- **Data extract**:
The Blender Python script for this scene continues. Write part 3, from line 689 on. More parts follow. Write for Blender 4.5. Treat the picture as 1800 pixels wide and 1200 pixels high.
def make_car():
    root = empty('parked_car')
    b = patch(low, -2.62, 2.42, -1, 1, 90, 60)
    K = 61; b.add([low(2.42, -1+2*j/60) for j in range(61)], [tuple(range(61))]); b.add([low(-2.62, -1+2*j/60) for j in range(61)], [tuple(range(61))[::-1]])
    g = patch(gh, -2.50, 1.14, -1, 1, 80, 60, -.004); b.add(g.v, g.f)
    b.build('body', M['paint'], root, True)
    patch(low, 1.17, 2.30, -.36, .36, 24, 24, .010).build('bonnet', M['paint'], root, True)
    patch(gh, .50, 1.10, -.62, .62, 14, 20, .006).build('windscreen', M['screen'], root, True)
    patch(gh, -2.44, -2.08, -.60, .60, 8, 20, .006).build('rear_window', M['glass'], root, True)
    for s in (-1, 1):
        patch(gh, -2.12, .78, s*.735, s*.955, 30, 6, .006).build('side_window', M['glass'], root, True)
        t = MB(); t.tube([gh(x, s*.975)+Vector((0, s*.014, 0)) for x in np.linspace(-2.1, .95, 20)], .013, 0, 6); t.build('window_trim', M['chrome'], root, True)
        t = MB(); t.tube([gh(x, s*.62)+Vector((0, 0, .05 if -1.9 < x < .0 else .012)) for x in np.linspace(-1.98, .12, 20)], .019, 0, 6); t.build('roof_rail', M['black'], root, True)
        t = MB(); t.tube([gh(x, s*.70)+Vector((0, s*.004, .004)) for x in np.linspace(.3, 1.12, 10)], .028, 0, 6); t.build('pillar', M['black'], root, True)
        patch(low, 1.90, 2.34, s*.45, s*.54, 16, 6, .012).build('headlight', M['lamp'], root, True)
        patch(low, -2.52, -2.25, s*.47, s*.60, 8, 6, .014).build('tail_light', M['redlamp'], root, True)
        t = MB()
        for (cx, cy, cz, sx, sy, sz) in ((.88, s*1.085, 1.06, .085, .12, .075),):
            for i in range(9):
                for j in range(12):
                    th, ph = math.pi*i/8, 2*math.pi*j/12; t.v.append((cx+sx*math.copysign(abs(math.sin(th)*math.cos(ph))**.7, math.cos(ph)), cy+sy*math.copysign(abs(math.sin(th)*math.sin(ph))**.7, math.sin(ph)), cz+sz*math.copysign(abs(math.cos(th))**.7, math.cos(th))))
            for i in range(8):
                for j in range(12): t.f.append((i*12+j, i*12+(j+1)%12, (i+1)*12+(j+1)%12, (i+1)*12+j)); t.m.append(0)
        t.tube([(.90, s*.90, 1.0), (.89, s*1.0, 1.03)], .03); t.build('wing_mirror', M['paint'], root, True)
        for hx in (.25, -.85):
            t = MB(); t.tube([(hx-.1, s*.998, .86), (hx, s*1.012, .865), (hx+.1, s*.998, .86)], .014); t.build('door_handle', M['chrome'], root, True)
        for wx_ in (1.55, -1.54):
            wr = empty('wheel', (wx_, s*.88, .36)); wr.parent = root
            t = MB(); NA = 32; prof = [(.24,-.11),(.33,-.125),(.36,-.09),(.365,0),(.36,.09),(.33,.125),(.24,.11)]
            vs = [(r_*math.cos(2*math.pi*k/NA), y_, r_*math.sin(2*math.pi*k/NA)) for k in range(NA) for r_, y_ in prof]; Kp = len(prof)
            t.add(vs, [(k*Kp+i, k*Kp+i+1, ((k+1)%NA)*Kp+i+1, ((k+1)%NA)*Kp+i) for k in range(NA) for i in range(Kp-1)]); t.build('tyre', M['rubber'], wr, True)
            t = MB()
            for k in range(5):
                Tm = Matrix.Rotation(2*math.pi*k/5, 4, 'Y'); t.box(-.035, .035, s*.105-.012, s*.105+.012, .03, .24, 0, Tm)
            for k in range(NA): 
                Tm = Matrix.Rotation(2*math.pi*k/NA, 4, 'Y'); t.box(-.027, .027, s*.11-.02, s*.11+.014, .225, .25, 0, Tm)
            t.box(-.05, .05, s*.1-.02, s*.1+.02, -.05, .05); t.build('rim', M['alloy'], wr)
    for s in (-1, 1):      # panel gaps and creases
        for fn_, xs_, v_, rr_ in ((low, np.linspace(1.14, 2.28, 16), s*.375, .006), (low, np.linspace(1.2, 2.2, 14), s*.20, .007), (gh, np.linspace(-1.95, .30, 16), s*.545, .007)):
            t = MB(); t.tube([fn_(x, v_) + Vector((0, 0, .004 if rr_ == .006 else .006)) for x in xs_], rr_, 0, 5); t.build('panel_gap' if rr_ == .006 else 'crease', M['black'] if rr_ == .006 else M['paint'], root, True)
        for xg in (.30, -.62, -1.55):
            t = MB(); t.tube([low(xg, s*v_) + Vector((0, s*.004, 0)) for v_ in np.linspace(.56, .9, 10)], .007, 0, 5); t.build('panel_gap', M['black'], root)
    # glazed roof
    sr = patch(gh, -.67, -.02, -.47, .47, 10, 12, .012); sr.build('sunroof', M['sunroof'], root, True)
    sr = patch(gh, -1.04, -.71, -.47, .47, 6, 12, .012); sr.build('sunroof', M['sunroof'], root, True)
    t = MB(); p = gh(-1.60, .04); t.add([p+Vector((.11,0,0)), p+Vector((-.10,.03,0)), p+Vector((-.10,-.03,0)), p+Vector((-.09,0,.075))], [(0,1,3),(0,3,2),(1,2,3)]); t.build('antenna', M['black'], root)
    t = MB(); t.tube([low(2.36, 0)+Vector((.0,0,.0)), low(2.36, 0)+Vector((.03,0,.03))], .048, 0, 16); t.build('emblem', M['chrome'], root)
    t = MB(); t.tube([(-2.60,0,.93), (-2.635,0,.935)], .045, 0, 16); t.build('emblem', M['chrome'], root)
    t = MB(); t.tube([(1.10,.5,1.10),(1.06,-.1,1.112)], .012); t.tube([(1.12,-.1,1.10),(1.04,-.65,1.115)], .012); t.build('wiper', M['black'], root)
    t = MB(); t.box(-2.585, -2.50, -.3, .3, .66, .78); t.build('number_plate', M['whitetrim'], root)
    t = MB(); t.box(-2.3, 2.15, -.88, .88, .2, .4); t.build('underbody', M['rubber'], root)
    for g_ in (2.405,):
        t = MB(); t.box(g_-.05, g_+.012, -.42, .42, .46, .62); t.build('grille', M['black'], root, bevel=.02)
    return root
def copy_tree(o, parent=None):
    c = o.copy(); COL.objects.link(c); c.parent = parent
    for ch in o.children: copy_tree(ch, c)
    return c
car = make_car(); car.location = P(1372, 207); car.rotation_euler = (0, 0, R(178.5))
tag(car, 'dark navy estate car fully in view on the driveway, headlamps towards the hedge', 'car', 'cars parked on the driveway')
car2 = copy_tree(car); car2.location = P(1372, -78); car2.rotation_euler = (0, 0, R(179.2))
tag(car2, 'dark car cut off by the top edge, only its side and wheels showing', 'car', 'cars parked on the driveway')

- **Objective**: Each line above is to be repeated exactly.

- **Expected answer**:
The Blender Python script for this scene continues. Write part 3, from line 689 on. More parts follow. Write for Blender 4.5. Treat the picture as 1800 pixels wide and 1200 pixels high.
def make_car():
    root = empty('parked_car')
    b = patch(low, -2.62, 2.42, -1, 1, 90, 60)
    K = 61; b.add([low(2.42, -1+2*j/60) for j in range(61)], [tuple(range(61))]); b.add([low(-2.62, -1+2*j/60) for j in range(61)], [tuple(range(61))[::-1]])
    g = patch(gh, -2.50, 1.14, -1, 1, 80, 60, -.004); b.add(g.v, g.f)
    b.build('body', M['paint'], root, True)
    patch(low, 1.17, 2.30, -.36, .36, 24, 24, .010).build('bonnet', M['paint'], root, True)
    patch(gh, .50, 1.10, -.62, .62, 14, 20, .006).build('windscreen', M['screen'], root, True)
    patch(gh, -2.44, -2.08, -.60, .60, 8, 20, .006).build('rear_window', M['glass'], root, True)
    for s in (-1, 1):
        patch(gh, -2.12, .78, s*.735, s*.955, 30, 6, .006).build('side_window', M['glass'], root, True)
        t = MB(); t.tube([gh(x, s*.975)+Vector((0, s*.014, 0)) for x in np.linspace(-2.1, .95, 20)], .013, 0, 6); t.build('window_trim', M['chrome'], root, True)
        t = MB(); t.tube([gh(x, s*.62)+Vector((0, 0, .05 if -1.9 < x < .0 else .012)) for x in np.linspace(-1.98, .12, 20)], .019, 0, 6); t.build('roof_rail', M['black'], root, True)
        t = MB(); t.tube([gh(x, s*.70)+Vector((0, s*.004, .004)) for x in np.linspace(.3, 1.12, 10)], .028, 0, 6); t.build('pillar', M['black'], root, True)
        patch(low, 1.90, 2.34, s*.45, s*.54, 16, 6, .012).build('headlight', M['lamp'], root, True)
        patch(low, -2.52, -2.25, s*.47, s*.60, 8, 6, .014).build('tail_light', M['redlamp'], root, True)
        t = MB()
        for (cx, cy, cz, sx, sy, sz) in ((.88, s*1.085, 1.06, .085, .12, .075),):
            for i in range(9):
                for j in range(12):
                    th, ph = math.pi*i/8, 2*math.pi*j/12; t.v.append((cx+sx*math.copysign(abs(math.sin(th)*math.cos(ph))**.7, math.cos(ph)), cy+sy*math.copysign(abs(math.sin(th)*math.sin(ph))**.7, math.sin(ph)), cz+sz*math.copysign(abs(math.cos(th))**.7, math.cos(th))))
            for i in range(8):
                for j in range(12): t.f.append((i*12+j, i*12+(j+1)%12, (i+1)*12+(j+1)%12, (i+1)*12+j)); t.m.append(0)
        t.tube([(.90, s*.90, 1.0), (.89, s*1.0, 1.03)], .03); t.build('wing_mirror', M['paint'], root, True)
        for hx in (.25, -.85):
            t = MB(); t.tube([(hx-.1, s*.998, .86), (hx, s*1.012, .865), (hx+.1, s*.998, .86)], .014); t.build('door_handle', M['chrome'], root, True)
        for wx_ in (1.55, -1.54):
            wr = empty('wheel', (wx_, s*.88, .36)); wr.parent = root
            t = MB(); NA = 32; prof = [(.24,-.11),(.33,-.125),(.36,-.09),(.365,0),(.36,.09),(.33,.125),(.24,.11)]
            vs = [(r_*math.cos(2*math.pi*k/NA), y_, r_*math.sin(2*math.pi*k/NA)) for k in range(NA) for r_, y_ in prof]; Kp = len(prof)
            t.add(vs, [(k*Kp+i, k*Kp+i+1, ((k+1)%NA)*Kp+i+1, ((k+1)%NA)*Kp+i) for k in range(NA) for i in range(Kp-1)]); t.build('tyre', M['rubber'], wr, True)
            t = MB()
            for k in range(5):
                Tm = Matrix.Rotation(2*math.pi*k/5, 4, 'Y'); t.box(-.035, .035, s*.105-.012, s*.105+.012, .03, .24, 0, Tm)
            for k in range(NA): 
                Tm = Matrix.Rotation(2*math.pi*k/NA, 4, 'Y'); t.box(-.027, .027, s*.11-.02, s*.11+.014, .225, .25, 0, Tm)
            t.box(-.05, .05, s*.1-.02, s*.1+.02, -.05, .05); t.build('rim', M['alloy'], wr)
    for s in (-1, 1):      # panel gaps and creases
        for fn_, xs_, v_, rr_ in ((low, np.linspace(1.14, 2.28, 16), s*.375, .006), (low, np.linspace(1.2, 2.2, 14), s*.20, .007), (gh, np.linspace(-1.95, .30, 16), s*.545, .007)):
            t = MB(); t.tube([fn_(x, v_) + Vector((0, 0, .004 if rr_ == .006 else .006)) for x in xs_], rr_, 0, 5); t.build('panel_gap' if rr_ == .006 else 'crease', M['black'] if rr_ == .006 else M['paint'], root, True)
        for xg in (.30, -.62, -1.55):
            t = MB(); t.tube([low(xg, s*v_) + Vector((0, s*.004, 0)) for v_ in np.linspace(.56, .9, 10)], .007, 0, 5); t.build('panel_gap', M['black'], root)
    # glazed roof
    sr = patch(gh, -.67, -.02, -.47, .47, 10, 12, .012); sr.build('sunroof', M['sunroof'], root, True)
    sr = patch(gh, -1.04, -.71, -.47, .47, 6, 12, .012); sr.build('sunroof', M['sunroof'], root, True)
    t = MB(); p = gh(-1.60, .04); t.add([p+Vector((.11,0,0)), p+Vector((-.10,.03,0)), p+Vector((-.10,-.03,0)), p+Vector((-.09,0,.075))], [(0,1,3),(0,3,2),(1,2,3)]); t.build('antenna', M['black'], root)
    t = MB(); t.tube([low(2.36, 0)+Vector((.0,0,.0)), low(2.36, 0)+Vector((.03,0,.03))], .048, 0, 16); t.build('emblem', M['chrome'], root)
    t = MB(); t.tube([(-2.60,0,.93), (-2.635,0,.935)], .045, 0, 16); t.build('emblem', M['chrome'], root)
    t = MB(); t.tube([(1.10,.5,1.10),(1.06,-.1,1.112)], .012); t.tube([(1.12,-.1,1.10),(1.04,-.65,1.115)], .012); t.build('wiper', M['black'], root)
    t = MB(); t.box(-2.585, -2.50, -.3, .3, .66, .78); t.build('number_plate', M['whitetrim'], root)
    t = MB(); t.box(-2.3, 2.15, -.88, .88, .2, .4); t.build('underbody', M['rubber'], root)
    for g_ in (2.405,):
        t = MB(); t.box(g_-.05, g_+.012, -.42, .42, .46, .62); t.build('grille', M['black'], root, bevel=.02)
    return root
def copy_tree(o, parent=None):
    c = o.copy(); COL.objects.link(c); c.parent = parent
    for ch in o.children: copy_tree(ch, c)
    return c
car = make_car(); car.location = P(1372, 207); car.rotation_euler = (0, 0, R(178.5))
tag(car, 'dark navy estate car fully in view on the driveway, headlamps towards the hedge', 'car', 'cars parked on the driveway')
car2 = copy_tree(car); car2.location = P(1372, -78); car2.rotation_euler = (0, 0, R(179.2))
tag(car2, 'dark car cut off by the top edge, only its side and wheels showing', 'car', 'cars parked on the driveway')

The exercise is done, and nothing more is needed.